Man: The muscles became so strained with overuse, that eventually the hand locked into a deformed position, and he was left with nothing but a claw. He traveled the world seeking a cure. Acupuncturists., herbalists, swamis, nothing helped. Towards the end, his hands became so frozen the was unable to manipulate utensils, and was dependent on Cub Scouts to feed him. I hadn't seen another pair of hands like Ray McKigney's until today. You are his successor. I.. only hope you have a little more self-control.
George: You don't have to worry about me. I won a contest.

Quote from Jerry

George: What are you doing later?
Jerry: Oh, Elaine and I are going out to dinner with Kramer and his new girlfriend.
George: Really?
Jerry: Yeah, You can't believe this woman. She's one of those low-talkers. You can't hear a word she's saying! You're always going, "Excuse me?", "What was that?"

Quote from Jerry

[stand-up:]
Jerry: There's no way that moving in with your parents is a sign that your life is right on track. There is no way you could fake this, even. "Yeah, things are great. I met a terrific girl, I got a great job, I'm making a lot of money, and if everything goes according to plan, I'm gonna be moving back in with my parents soon." It's like getting busted on a parole violation and thrown back into the slammer. "In the opinion of the board, you need further rehabilitation I'm afraid." And you go back into that little room of yours, you feel so huge. It's like you could take your bed and just crush it in your hands. You can hold your parents between your fingers going, "Why was I so afraid of you people when I was growing up?"

Quote from Jerry

[stand-up:]
Jerry: Why do we always have to say, "Excuse me", when we can't hear what someone's saying? Why are we so guilty and so apologetic? "Excuse me. Pardon me. I'm sorry." Why can't, just once, I go: "Nope. Not loud enough"? Why can't I do that? Just once I would like to have the guts... You know, to make that judgment. Someone mumbles something, and you go, "Your fault. I'm not sorry, because it's your fault."

Quote from Jerry

Jerry: It didn't do me any good either. That benefit was the worst show I ever did. Some of those heckles
were really uncalled for. "Avast ye, matey"? What the hell does that mean? "Twenty degrees off the starboard side. It's a Spanish galleon." There's no comeback for that.

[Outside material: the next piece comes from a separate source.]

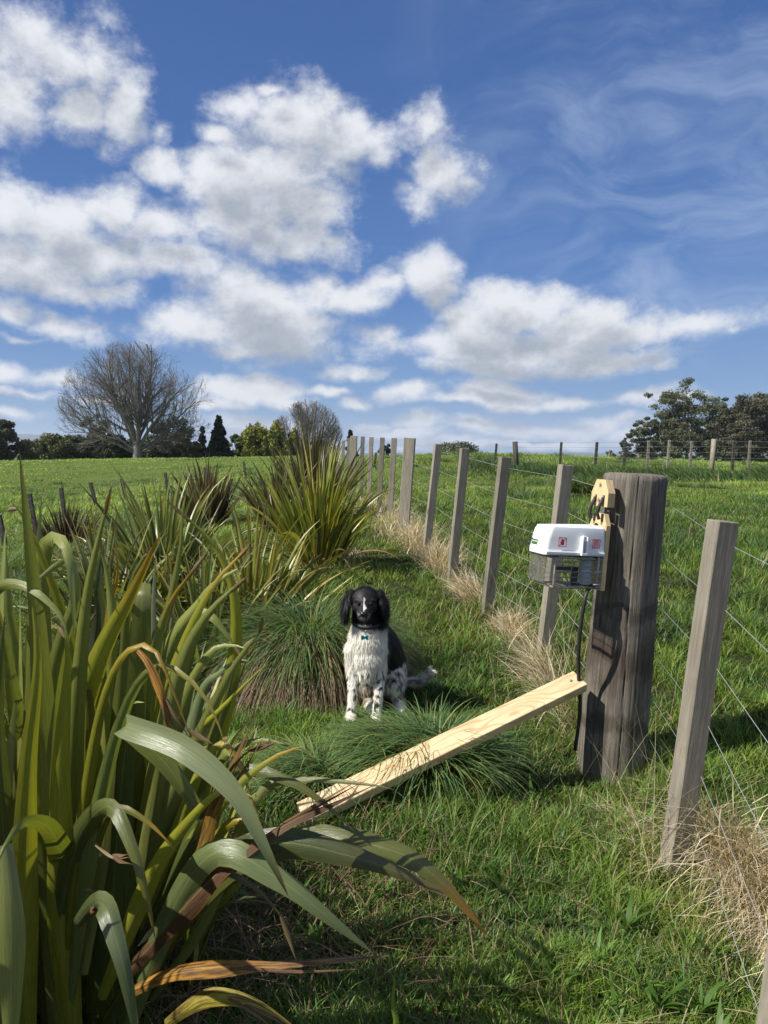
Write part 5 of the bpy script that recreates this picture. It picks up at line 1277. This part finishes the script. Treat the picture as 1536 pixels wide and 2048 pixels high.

Quote from Estelle Costanza

Estelle Costanza: Here, I made some bologna sandwiches.
George: Bologna?! No one eats bologna anymore!
Estelle Costanza: What are you talking about?! Have a sandwich.
Jerry: No thanks.
Estelle Costanza: Oh, stop it! You don't want one, Kramer?
Kramer: Uh, no thanks.
Estelle Costanza: I think you're all a little touched in the head. You're so worried about your health. You're young men.
Jerry: I really don't eat it.
Estelle Costanza: What am I gonna do with all these sandwiches?! Will you take them home? Give them to someone in your building?
Jerry: I don't know if I'd feel comfortable handing out bologna sandwiches in the building.